In response to last year's vetoes, lawmakers have been nagging Palin for some clear criteria so they know what to expect. The gov's budget director responded in writing earlier this month, but without a whole lot of detail. Funding priorities are the "basic government services," she wrote, including life, health, safety; transportation; infrastructure; and education.

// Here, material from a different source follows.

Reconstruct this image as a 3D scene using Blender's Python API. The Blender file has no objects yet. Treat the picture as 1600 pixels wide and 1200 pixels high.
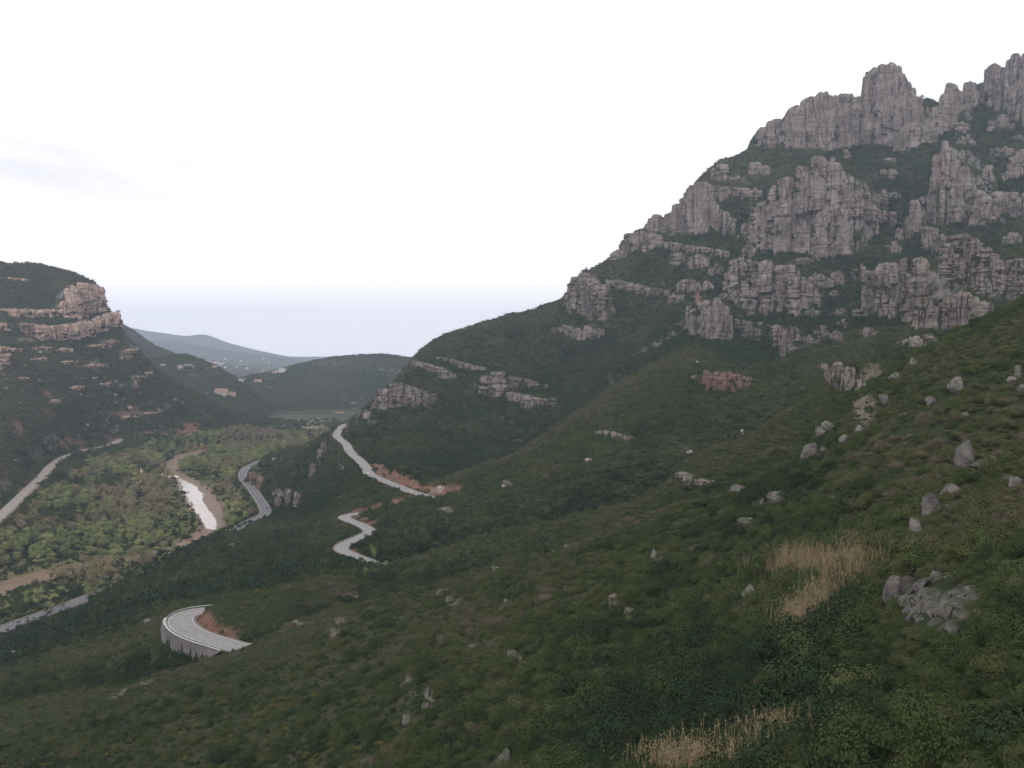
import bpy, math, random
import numpy as np
from mathutils import Vector, Matrix, noise as mnoise
QUICK = ''
random.seed(7); rng = np.random.default_rng(11)
SC = bpy.context.scene
COL = SC.collection

# ------------------------------------------------------------------ camera, sky, sun, exposure
CZ = 170.0                      # camera height above the river plain
F = 1570.0                      # focal length in photo pixels (1600 wide)
PITCH = math.atan(60.0 / F)
cam = bpy.data.cameras.new('camera'); cam.sensor_width = 36; cam.lens = 36 * F / 1600
cam.clip_start = 1; cam.clip_end = 60000
camo = bpy.data.objects.new('camera', cam); COL.objects.link(camo)
camo.location = (0, 0, CZ); camo.rotation_euler = (math.pi / 2 - PITCH, 0, 0)
SC.camera = camo

SUN_DIR = Vector((-0.18, -0.62, 0.74)).normalized()      # towards the sun
SUN_EL = math.asin(SUN_DIR.z); SUN_ROT = math.atan2(SUN_DIR.x, SUN_DIR.y)
W = bpy.data.worlds.new('World'); SC.world = W; W.use_nodes = True
nt = W.node_tree; nt.nodes.clear()
def wn(t, **k):
    n = nt.nodes.new(t)
    for a, b in k.items(): setattr(n, a, b)
    return n
out = wn('ShaderNodeOutputWorld'); bg = wn('ShaderNodeBackground'); sky = wn('ShaderNodeTexSky', sky_type='NISHITA')
sky.sun_disc = False; sky.sun_elevation = SUN_EL; sky.sun_rotation = SUN_ROT; sky.air_density = 1.2; sky.dust_density = 2.5
tc = wn('ShaderNodeTexCoord'); sep = wn('ShaderNodeSeparateXYZ'); nt.links.new(tc.outputs['Generated'], sep.inputs[0])
zc = wn('ShaderNodeMath', operation='ADD'); nt.links.new(sep.outputs[2], zc.inputs[0]); zc.inputs[1].default_value = 0.12
def wdiv(o):
    m = wn('ShaderNodeMath', operation='DIVIDE'); nt.links.new(o, m.inputs[0]); nt.links.new(zc.outputs[0], m.inputs[1]); return m
dx, dy = wdiv(sep.outputs[0]), wdiv(sep.outputs[1])
cmb = wn('ShaderNodeCombineXYZ'); nt.links.new(dx.outputs[0], cmb.inputs[0]); nt.links.new(dy.outputs[0], cmb.inputs[1])
cn = wn('ShaderNodeTexNoise'); cn.inputs['Scale'].default_value = 0.5; cn.inputs['Detail'].default_value = 5; cn.inputs['Roughness'].default_value = .52
cn.inputs['Distortion'].default_value = .6
nt.links.new(cmb.outputs[0], cn.inputs['Vector'])
cr = wn('ShaderNodeMapRange'); cr.inputs[1].default_value = .30; cr.inputs[2].default_value = .56; cr.inputs[3].default_value = .52; cr.inputs[4].default_value = 1.0
nt.links.new(cn.outputs['Fac'], cr.inputs[0])
hz = wn('ShaderNodeMapRange'); nt.links.new(sep.outputs[2], hz.inputs[0]); hz.inputs[1].default_value = .10; hz.inputs[2].default_value = .26; hz.inputs[3].default_value = 1; hz.inputs[4].default_value = 0
mxx = wn('ShaderNodeMath', operation='MAXIMUM'); nt.links.new(cr.outputs[0], mxx.inputs[0]); nt.links.new(hz.outputs[0], mxx.inputs[1])
mx = wn('ShaderNodeMix', data_type='RGBA'); nt.links.new(mxx.outputs[0], mx.inputs[0]); nt.links.new(sky.outputs[0], mx.inputs[6])
mx.inputs[7].default_value = (27.8, 27.0, 27.8, 1)       # sunlit overcast, in the sky node's own units
nt.links.new(mx.outputs[2], bg.inputs[0]); bg.inputs[1].default_value = 0.10
nt.links.new(bg.outputs[0], out.inputs[0])

sun = bpy.data.lights.new('sun', 'SUN'); sun.energy = 3.4; sun.angle = math.radians(9); sun.color = (1, .96, .91)
suno = bpy.data.objects.new('sun', sun); COL.objects.link(suno); suno.location = (0, 0, 900)
suno.rotation_euler = SUN_DIR.to_track_quat('Z', 'Y').to_euler()
SC.view_settings.view_transform = 'Standard'; SC.view_settings.look = 'None'
SC.view_settings.exposure = -1.0; SC.view_settings.gamma = 1; SC.view_settings.use_curve_mapping = False
SC.cycles.volume_bounces = 0; SC.cycles.max_bounces = 5; SC.cycles.diffuse_bounces = 2; SC.cycles.transparent_max_bounces = 4

# ------------------------------------------------------------------ projection helpers (photo pixel <-> place)
cp, sp = math.cos(PITCH), math.sin(PITCH)
def ray(px, py):
    u, v = px - 800.0, 600.0 - py
    return np.array([u, v * sp + F * cp, v * cp - F * sp])
def at(px, py, d):              # point at ground distance d along the view of a photo pixel; z relative to the camera
    r = ray(px, py); return r * (d / r[1])
def unz(px, py, z):
    r = ray(px, py); return r * (z / r[2])
def proj(x, y, z):
    dep = y * cp - z * sp
    return 800 + F * x / dep, 600 - F * (z * cp + y * sp) / dep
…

Dyson said today he's been working for years to try to make the criteria clearer, and he rolled out his own thoughts for evaluating capital projects, which ran a whole typed page. First, figure out whether the project is a state responsibility or belongs to someone else. Then figure out if it meets health, public safety, or infrastructure needs. See if there are matching grants that would make state dollars go further. And then add in any number of "mitigating factors," like the health of the community, the wealth of its people, how much it got from the state in previous years, etc. (I simplify, but that's the idea.) Dyson said he's trying to built support for his ideas from Finance Committee members and the administration, with little luck. "The silence is deafening," he said of the administration's response.

Dyson also argued the whole budgeting process is being done "absolutely backward." He's been calling for a while to get some experts in to figure out how much big a rainy day fund the state should have to deal with its regular revenue fluctuations and the expected deficits leading up to a gas pipeline. Only when lawmakers know how much they should save and how much they should use to pay down debt can they know how much to spend in this year's capital budget, he argues.

Last week, Sen. Gary Wilken made his own recommendations in a letter to the Finance Committee co-chairs. He called for agreeing on a spending limit, alternating the body of introduction, and labeling all state money "Alaska Funds." Wilken said today he hadn't heard anything yet, aside from Sen. Bert Stedman's comment to me, that if the ideas were so good, Why didn't Wilken implement them when he was co-chair? After seeing what happened in the last three years, Wilken said, "I wish I would have."